------ DATA PROVIDED

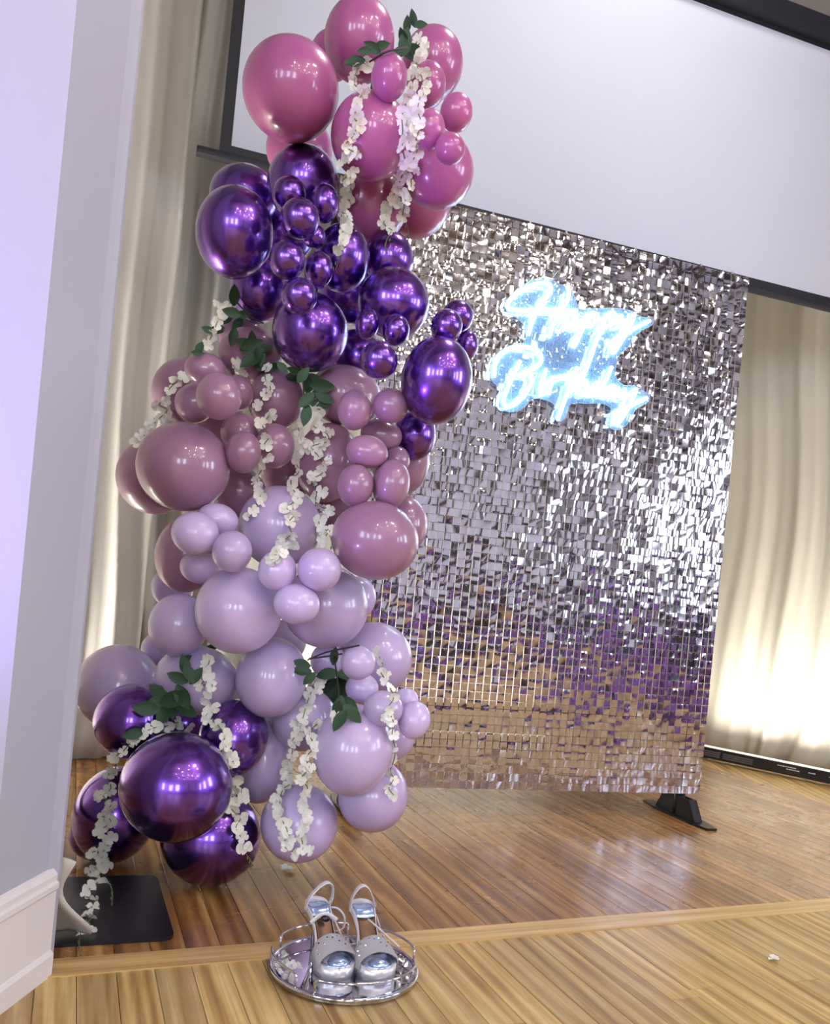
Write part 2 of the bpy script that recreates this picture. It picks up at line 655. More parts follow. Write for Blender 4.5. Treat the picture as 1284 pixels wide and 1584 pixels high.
for i, a in enumerate((-3.5, -1.0)):
    window(i + 1, hall(a, -7.99), E1, E2, 1.25, 1.3, 3.5)
for i, b in enumerate((-5.2, -2.2)):
    window(i + 5, hall(-4.99, b), E2, E1, 1.25, 1.2, 3.3)
for i, b in enumerate((-6.0, -3.6, -1.2)):  # lit windows added on this wall for the sequins to mirror
    window(i + 7, hall(6.99, b), E2, -E1, 1.0, 1.3, 3.3)
for i, b in enumerate((-7.3, -4.8, -2.4, 0.1)):
    tag(solid('trim_%d' % (i + 7), prism([hall(6.86, b - 0.22), hall(7.0, b - 0.22), hall(7.0, b + 0.22), hall(6.86, b + 0.22)], 0, CEIL - 0.3),
              M['dark_wood']), kind='structure')
for i, a in enumerate((-2.15, 0.35, 3.1, 6.1)):
    tag(solid('trim_%d' % (i + 11), prism([hall(a - 0.25, -8.0), hall(a + 0.25, -8.0), hall(a + 0.25, -7.86), hall(a - 0.25, -7.86)], 1.1, CEIL - 0.3),
              M['dark_wood']), kind='structure')
tag(solid('trim_15', slab(hall(6.98, 1.6), hall(6.98, -7.9), 0.03, 0, 0.95, -1), M['dark_wood']), kind='structure')


# ------------------------------------------------------------------ hall lamps, ceiling fill lights added
def chandelier(c):
    root = tag(empty('chandelier', c), 'dark metal chandelier of warm bare bulbs hanging in the hall', 'lamp')
    C = Vector(c)
    solid('rod', tube([C + Vector((0, 0, CEIL - C.z)), C], 0.012, 8), M['black_metal'], root)
    k = 0
    for ring, (n, r, dz) in enumerate(((9, 2.1, 0.0), (6, 1.15, 0.2), (1, 0.0, -0.1))):
        if n > 1:
            solid('ring', tube([C + Vector((r * cos(2 * pi * j / 32), r * sin(2 * pi * j / 32), dz)) for j in range(32)],
                               0.012, 6, closed=True), M['black_metal'], root)
            for j in range(3):
                th = 2 * pi * j / 3
                solid('arm', tube([C + Vector((0, 0, dz + 0.3)), C + Vector((r * cos(th), r * sin(th), dz))], 0.008, 6),
                      M['black_metal'], root)
        for j in range(n):
            th = 2 * pi * j / n + ring
            p = C + Vector((r * cos(th), r * sin(th), dz - 0.09))
            b = solid('bulb', ball(p - Vector((0, 0, 0.04)), 0.05, 12, 8), M['bulb'], root, True)
            solid('socket', tube([p + Vector((0, 0, 0.1)), p + Vector((0, 0, 0.03))], 0.016, 8), M['black_metal'], b)


chandelier((2.2, -1.2, 3.65))


def uplight(c, label, aim=None, watts=UPLIGHT_BEAM):
    root = tag(empty('uplight', (c[0], c[1], 0)), label, 'uplight')
    p = Vector((c[0], c[1], 0))
    solid('housing', lathe(p, [(0.09, 0.0), (0.095, 0.02), (0.095, 0.17), (0.085, 0.19)], 20), M['black_metal'], root, False)
    solid('lens', lathe(p, [(0.08, 0.1905), (0.07, 0.198), (0.02, 0.2)], 20), M['uplight'], root)
    if aim:
        ld = bpy.data.lights.new('beam', 'SPOT')
        ld.energy, ld.color, ld.spot_size, ld.spot_blend, ld.shadow_soft_size = watts, (0.42, 0.26, 1.0), radians(110), 0.8, 0.07
        lo = link('beam', ld, root, (0, 0, 0.22))
        d = Vector(aim) - (p + Vector((0, 0, 0.22)))
        lo.rotation_euler = d.to_track_quat('-Z', 'Y').to_euler()


uplight((-1.2, 0.86), 'purple floor uplight washing the white wall near the camera', (-0.80, 1.45, 2.0), 130.0)
for k, (a, b, c, d) in enumerate(((-4.6, -3.7, -4.9, -3.7), (2.6, -7.6, 2.6, -7.9), (6.6, -4.8, 6.9, -4.8), (6.6, 0.9, 6.95, 0.9), (6.6, -2.4, 6.9, -2.4))):
    q = hall(c, d)
    uplight(hall(a, b), ['purple uplight between the side windows', 'purple uplight by the rear wall',
                         'purple uplight deep in the hall opposite the windows', 'purple uplight nearest the stage corner',
                         'purple uplight midway along the panelled hall wall'][k], (q[0], q[1], 2.0))


def fill_light(c, label):  # unseen ceiling light, added to brighten the room evenly
    root = tag(empty('fill_ceiling_light', (c[0], c[1], CEIL - 0.05)), label, 'added ceiling light')
    p = Vector((c[0], c[1], CEIL))
    solid('rim', lathe(p, [(0.30, -0.06), (0.34, -0.06), (0.34, -0.001), (0.30, -0.001)], 28), M['trim'], root)
    solid('diffuser', lathe(p, [(0.05, -0.075), (0.2, -0.072), (0.295, -0.062)], 28), M['fill_light'], root)


fill_light(hall(2.6, -0.4), 'added round ceiling fill light over the hall floor beyond the strip')
fill_light(hall(4.6, -3.4), 'added round ceiling fill light deep in the hall')
fill_light((0.9, 3.0), 'added round ceiling fill light over the stage floor')


def reflection_table(c, label):  # unseen table, added to give the sequins purple to reflect
    root = tag(empty('reflection_table', (c[0], c[1], 0)), label, 'table')
    p = Vector((c[0], c[1], 0))
    V, Fc = [], []
    n = 64
    for r, z, wv_ in ((0.80, 0.015, 0.05), (0.78, 0.3, 0.035), (0.76, 0.6, 0.015), (0.755, 0.742, 0.0), (0.74, 0.752, 0.0), (0.02, 0.753, 0.0)):
        for k in range(n):
            a = 2 * pi * k / n
            q = r + wv_ * sin(a * 13)
            V.append(p + Vector((q * cos(a), q * sin(a), z)))
    for i in range(5):
        for k in range(n):
            l = (k + 1) % n
            Fc.append((i * n + k, i * n + l, (i + 1) * n + l, (i + 1) * n + k))
    Fc.append(tuple(5 * n + k for k in range(n)))
    solid('tablecloth', (V, Fc), M['purple_cloth'], root, True)
    solid('vase', lathe(p + Vector((0, 0, 0.755)), [(0.05, 0), (0.06, 0.02), (0.04, 0.15), (0.07, 0.3)], 16), M['chrome_steel'], root, True)


def added_chair(c, face, label):  # unseen chair, added to break up the tables' reflection
    d = Vector((cos(face), sin(face)))
    n = Vector((-d.y, d.x))
    root = tag(empty('reflection_chair', (c[0], c[1], 0)), label, 'chair', 'added dark chairs round the hall tables')
    cc = Vector(c)
    solid('seat', box(cc, d, n, 0.42, 0.42, 0.43, 0.48), M['dark_seat'], root)
    solid('backrest', box(cc - d * 0.2, d, n, 0.03, 0.40, 0.52, 0.92), M['dark_seat'], root)
    for a in (-1, 1):
        for b in (-1, 1):
            p = cc + d * (0.18 * a) + n * (0.18 * b)
            solid('leg', tube([Vector((p.x, p.y, 0.0)), Vector((p.x, p.y, 0.44 if a > 0 else 0.9))], 0.012, 6), M['chrome_steel'], root)


for (a, b) in ((4.9, -1.4), (5.2, -4.6), (2.4, -5.6)):
    q = Vector(hall(a, b))
    for k in range(6):
        th = 2 * pi * k / 6 + 0.4
        added_chair(q + Vector((cos(th), sin(th))) * 1.15, th + pi, 'added dark padded chair drawn up to a round hall table')


reflection_table(hall(4.9, -1.4), 'added round table under a purple cloth nearest the stage')
reflection_table(hall(5.2, -4.6), 'added round table under a purple cloth by the panelled wall')
reflection_table(hall(2.4, -5.6), 'added round table under a purple cloth near the rear wall')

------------

• _TASK TO COMPLETE_
Leave out any pictures, please, and quote only the lines from the top of the data through the line that contains "-1), M['dark_wood']), kind='structure')".

• _THE COMPLETED TASK_
Write part 2 of the bpy script that recreates this picture. It picks up at line 655. More parts follow. Write for Blender 4.5. Treat the picture as 1284 pixels wide and 1584 pixels high.
for i, a in enumerate((-3.5, -1.0)):
    window(i + 1, hall(a, -7.99), E1, E2, 1.25, 1.3, 3.5)
for i, b in enumerate((-5.2, -2.2)):
    window(i + 5, hall(-4.99, b), E2, E1, 1.25, 1.2, 3.3)
for i, b in enumerate((-6.0, -3.6, -1.2)):  # lit windows added on this wall for the sequins to mirror
    window(i + 7, hall(6.99, b), E2, -E1, 1.0, 1.3, 3.3)
for i, b in enumerate((-7.3, -4.8, -2.4, 0.1)):
    tag(solid('trim_%d' % (i + 7), prism([hall(6.86, b - 0.22), hall(7.0, b - 0.22), hall(7.0, b + 0.22), hall(6.86, b + 0.22)], 0, CEIL - 0.3),
              M['dark_wood']), kind='structure')
for i, a in enumerate((-2.15, 0.35, 3.1, 6.1)):
    tag(solid('trim_%d' % (i + 11), prism([hall(a - 0.25, -8.0), hall(a + 0.25, -8.0), hall(a + 0.25, -7.86), hall(a - 0.25, -7.86)], 1.1, CEIL - 0.3),
              M['dark_wood']), kind='structure')
tag(solid('trim_15', slab(hall(6.98, 1.6), hall(6.98, -7.9), 0.03, 0, 0.95, -1), M['dark_wood']), kind='structure')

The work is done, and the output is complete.